With regard to the Appellants’ design-related concerns, the court rejected the notion that CEQA review was required for those concerns alone, at least for the project at issue. Quoting from the First District’s decision in Bowman v. City of Berkeley (2004) 122 Cal.App.4th 572, 592 (Bowman), the court stated, “[W]e do not believe that our Legislature in enacting CEQA . . . intended to require an EIR where the sole environmental impact is aesthetic merit of a building in a highly developed area.” Furthermore, the court added, “[w]hile local laws do not preempt CEQA, ‘aesthetic issues like the one raised here are ordinarily the province of local design review, not CEQA.’ ‘Where a project must undergo design review under local law, that process itself can be found to mitigate purely aesthetic impacts to insignificance . . . .’” (Quoting Bowman at p. 594.) While the court recognized that St.
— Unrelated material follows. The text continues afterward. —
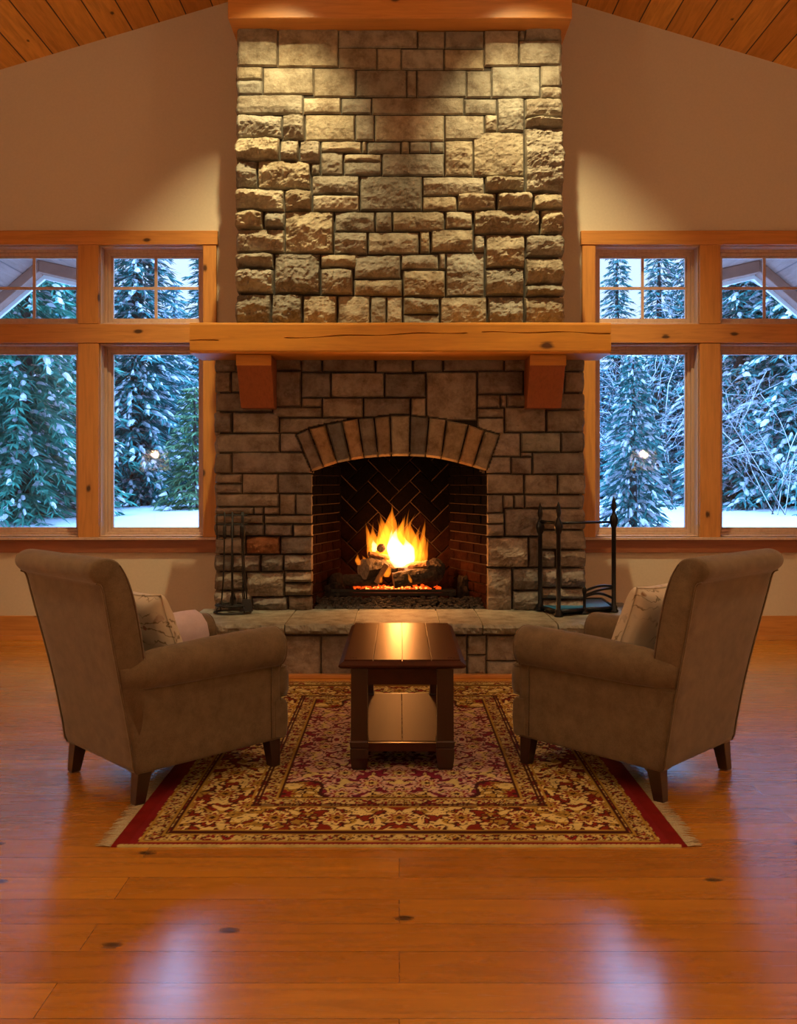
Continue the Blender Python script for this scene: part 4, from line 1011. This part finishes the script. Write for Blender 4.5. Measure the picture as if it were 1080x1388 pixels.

Helena is not as urban as Berkeley, the location of the Bowman project, it nonetheless found that “the principles of that case apply to the design review in this case, which cannot be used to impose environmental conditions.”

The court next rejected the appellants’ argument that the mere fact the city had some discretionary authority in the design review process made the project subject to CEQA. According to the court, the rule that a project will be deemed discretionary for purposes of CEQA if it requires both discretionary and ministerial approvals “applies only when the discretionary component of the project gives the agency the authority to mitigate environmental impacts.”
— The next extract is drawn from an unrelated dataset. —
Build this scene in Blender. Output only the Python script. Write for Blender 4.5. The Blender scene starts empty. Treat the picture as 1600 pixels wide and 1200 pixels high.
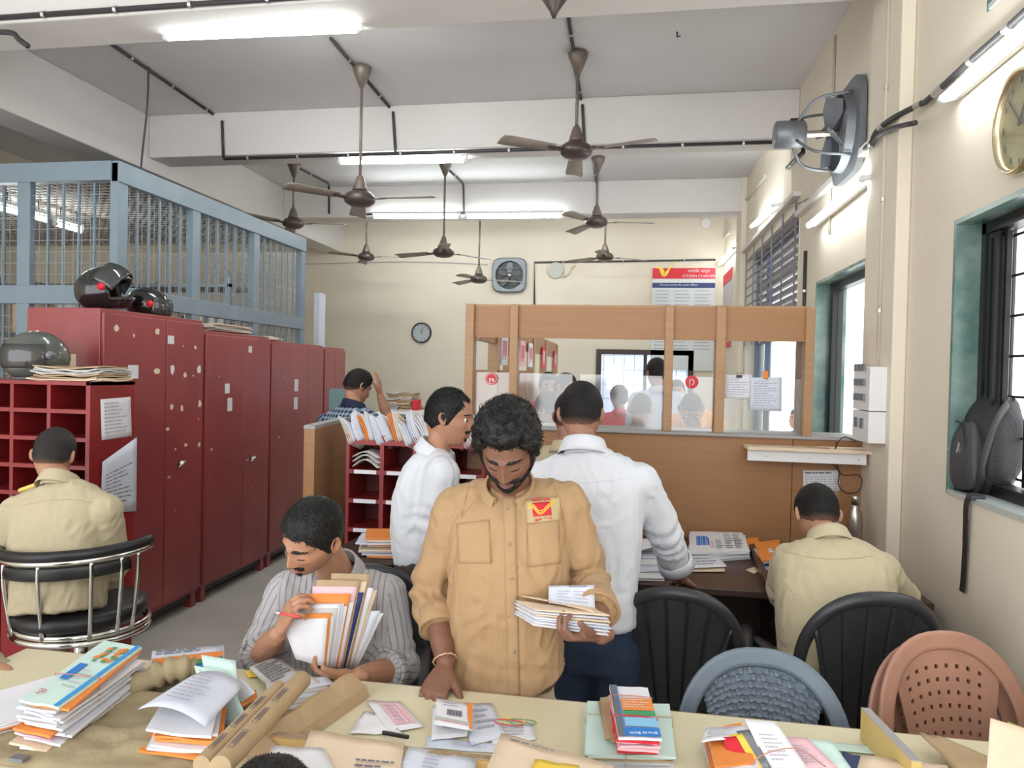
import bpy, bmesh, math, random
import numpy as np
from mathutils import Vector, Matrix, noise, kdtree
from mathutils.bvhtree import BVHTree
rnd = random.Random(7)
PI = math.pi
SC = bpy.context.scene
COL = SC.collection
V = Vector

# ------------------------------------------------------------------ camera
F_PX, YAW, PITCH, ROLL = 1116.3, .16466, -.01692, .0219
CAM = V((0, 0, 1.65))
_fw = V((-math.sin(YAW)*math.cos(PITCH), math.cos(YAW)*math.cos(PITCH), math.sin(PITCH)))
_rt = V((math.cos(YAW), math.sin(YAW), 0)); _up = _rt.cross(_fw)
_r = _rt*math.cos(ROLL) + _up*math.sin(ROLL); _u = _up*math.cos(ROLL) - _rt*math.sin(ROLL)
cd = bpy.data.cameras.new('camera'); cam = bpy.data.objects.new('camera', cd); COL.objects.link(cam)
cd.sensor_width = 36; cd.lens = F_PX/1600*36; cd.clip_start = .05
M = Matrix(((_r.x, _u.x, -_fw.x, 0), (_r.y, _u.y, -_fw.y, 0), (_r.z, _u.z, -_fw.z, 1.65), (0, 0, 0, 1)))
cam.matrix_world = M
SC.camera = cam
def ray(px, py): return (px-800)*_r - (py-600)*_u + F_PX*_fw
def at(px, py, y): d = ray(px, py); return CAM + d*(y/d.y)          # point of the plane y = const seen at a photo position
def atz(px, py, z): d = ray(px, py); return CAM + d*((z-CAM.z)/d.z)
def atx(px, py, x): d = ray(px, py); return CAM + d*(x/d.x)

# ------------------------------------------------------------------ world, exposure
w = bpy.data.worlds.new('world'); SC.world = w; w.use_nodes = True
bg = w.node_tree.nodes['Background']; bg.inputs[0].default_value = (.96, .98, 1, 1); bg.inputs[1].default_value = 2.6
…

Finally, the court found that it was unnecessary for the city to rely on the Class 32 infill exemption because the city lacked any discretion to address the project’s non-design related environmental effects. The court also found it was unnecessary to address the appellants’ argument that the Class 32 exemption did not apply based on the “unusual circumstances” exception. According to the court, “[b]ecause CEQA was limited in scope to design review whether or not the Class 32 exemption applied, any exception to the exemption was irrelevant.”